[Scene modeling code data]
— begin —
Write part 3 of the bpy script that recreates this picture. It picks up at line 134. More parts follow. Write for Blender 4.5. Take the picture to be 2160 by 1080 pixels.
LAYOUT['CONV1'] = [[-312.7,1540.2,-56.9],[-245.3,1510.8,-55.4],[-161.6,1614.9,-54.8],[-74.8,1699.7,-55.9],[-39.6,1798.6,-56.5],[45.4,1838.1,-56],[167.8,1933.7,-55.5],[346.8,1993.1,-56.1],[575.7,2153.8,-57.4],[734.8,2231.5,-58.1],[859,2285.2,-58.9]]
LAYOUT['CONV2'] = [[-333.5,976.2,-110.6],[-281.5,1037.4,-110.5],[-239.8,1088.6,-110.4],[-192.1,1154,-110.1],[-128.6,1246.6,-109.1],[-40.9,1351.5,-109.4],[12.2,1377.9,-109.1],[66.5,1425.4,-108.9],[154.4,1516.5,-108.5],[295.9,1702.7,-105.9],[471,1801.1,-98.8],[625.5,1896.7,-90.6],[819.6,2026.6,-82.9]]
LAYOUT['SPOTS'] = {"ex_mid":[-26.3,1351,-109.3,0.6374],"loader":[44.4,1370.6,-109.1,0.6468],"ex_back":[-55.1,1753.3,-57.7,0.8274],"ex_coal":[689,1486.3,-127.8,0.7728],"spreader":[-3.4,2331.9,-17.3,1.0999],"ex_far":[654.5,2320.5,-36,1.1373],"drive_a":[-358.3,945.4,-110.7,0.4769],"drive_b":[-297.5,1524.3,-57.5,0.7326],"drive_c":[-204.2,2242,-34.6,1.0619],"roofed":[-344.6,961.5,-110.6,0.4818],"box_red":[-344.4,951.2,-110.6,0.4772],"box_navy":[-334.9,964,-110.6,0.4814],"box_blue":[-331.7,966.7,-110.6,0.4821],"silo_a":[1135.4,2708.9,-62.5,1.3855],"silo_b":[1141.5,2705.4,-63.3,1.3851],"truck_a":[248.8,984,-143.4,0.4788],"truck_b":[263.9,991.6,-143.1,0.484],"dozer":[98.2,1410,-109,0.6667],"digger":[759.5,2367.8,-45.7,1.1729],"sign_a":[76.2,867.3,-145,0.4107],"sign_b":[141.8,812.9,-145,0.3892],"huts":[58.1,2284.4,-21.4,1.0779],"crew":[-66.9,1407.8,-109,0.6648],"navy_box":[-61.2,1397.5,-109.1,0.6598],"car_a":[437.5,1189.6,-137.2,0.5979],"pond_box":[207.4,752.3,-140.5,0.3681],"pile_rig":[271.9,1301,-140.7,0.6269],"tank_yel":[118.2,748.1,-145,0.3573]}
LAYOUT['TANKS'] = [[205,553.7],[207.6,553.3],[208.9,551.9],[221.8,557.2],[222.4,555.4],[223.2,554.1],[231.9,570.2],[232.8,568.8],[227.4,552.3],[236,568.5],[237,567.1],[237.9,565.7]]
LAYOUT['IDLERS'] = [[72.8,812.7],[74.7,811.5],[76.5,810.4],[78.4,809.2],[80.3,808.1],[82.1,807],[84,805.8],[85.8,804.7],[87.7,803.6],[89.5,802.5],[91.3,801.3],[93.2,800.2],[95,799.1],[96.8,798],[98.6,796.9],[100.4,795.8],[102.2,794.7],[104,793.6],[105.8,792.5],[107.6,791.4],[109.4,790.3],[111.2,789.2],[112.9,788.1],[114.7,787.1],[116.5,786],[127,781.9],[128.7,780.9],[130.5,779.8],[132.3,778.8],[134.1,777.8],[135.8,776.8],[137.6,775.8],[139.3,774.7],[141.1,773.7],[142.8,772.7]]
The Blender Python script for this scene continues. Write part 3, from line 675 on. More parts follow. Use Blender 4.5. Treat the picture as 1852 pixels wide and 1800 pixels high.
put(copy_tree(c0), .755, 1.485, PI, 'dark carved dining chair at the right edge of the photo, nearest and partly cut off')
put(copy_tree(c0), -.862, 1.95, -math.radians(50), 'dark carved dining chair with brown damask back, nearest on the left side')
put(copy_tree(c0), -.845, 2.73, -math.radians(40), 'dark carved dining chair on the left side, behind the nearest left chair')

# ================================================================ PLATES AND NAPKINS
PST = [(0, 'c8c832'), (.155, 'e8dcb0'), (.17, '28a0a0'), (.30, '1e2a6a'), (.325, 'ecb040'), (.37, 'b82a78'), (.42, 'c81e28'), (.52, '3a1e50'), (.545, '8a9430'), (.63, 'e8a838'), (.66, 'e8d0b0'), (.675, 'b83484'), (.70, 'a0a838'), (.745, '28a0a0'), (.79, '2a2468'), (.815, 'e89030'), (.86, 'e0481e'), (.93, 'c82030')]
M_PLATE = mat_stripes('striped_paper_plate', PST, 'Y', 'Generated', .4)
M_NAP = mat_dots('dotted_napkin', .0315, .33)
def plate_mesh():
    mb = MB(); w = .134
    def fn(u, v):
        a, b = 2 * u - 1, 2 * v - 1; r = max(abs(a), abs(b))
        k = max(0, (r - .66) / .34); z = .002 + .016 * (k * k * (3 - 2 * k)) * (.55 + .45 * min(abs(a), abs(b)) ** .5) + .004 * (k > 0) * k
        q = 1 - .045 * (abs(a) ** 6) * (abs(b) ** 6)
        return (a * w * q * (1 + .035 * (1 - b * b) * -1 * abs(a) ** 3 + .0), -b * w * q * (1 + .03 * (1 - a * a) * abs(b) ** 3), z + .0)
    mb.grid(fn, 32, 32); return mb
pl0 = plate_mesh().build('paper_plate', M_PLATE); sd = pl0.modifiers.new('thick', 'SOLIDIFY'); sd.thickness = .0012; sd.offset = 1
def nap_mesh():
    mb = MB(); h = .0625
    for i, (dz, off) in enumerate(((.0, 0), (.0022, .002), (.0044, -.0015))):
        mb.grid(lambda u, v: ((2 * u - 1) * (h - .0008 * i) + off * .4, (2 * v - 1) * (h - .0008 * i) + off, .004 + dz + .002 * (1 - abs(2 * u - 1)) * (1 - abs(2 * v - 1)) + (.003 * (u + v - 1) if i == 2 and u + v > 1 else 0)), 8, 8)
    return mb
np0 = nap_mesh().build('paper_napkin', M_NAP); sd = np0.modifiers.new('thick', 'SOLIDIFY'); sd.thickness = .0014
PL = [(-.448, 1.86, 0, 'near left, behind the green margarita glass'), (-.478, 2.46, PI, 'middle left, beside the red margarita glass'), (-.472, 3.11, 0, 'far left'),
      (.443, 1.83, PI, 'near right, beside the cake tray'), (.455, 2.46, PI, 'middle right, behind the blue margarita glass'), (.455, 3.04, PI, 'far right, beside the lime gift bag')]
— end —
- Task brief -
Pull out each line of the records holding the string "pixels".

- Problem solution -
Write part 3 of the bpy script that recreates this picture. It picks up at line 134. More parts follow. Write for Blender 4.5. Take the picture to be 2160 by 1080 pixels.
The Blender Python script for this scene continues. Write part 3, from line 675 on. More parts follow. Use Blender 4.5. Treat the picture as 1852 pixels wide and 1800 pixels high.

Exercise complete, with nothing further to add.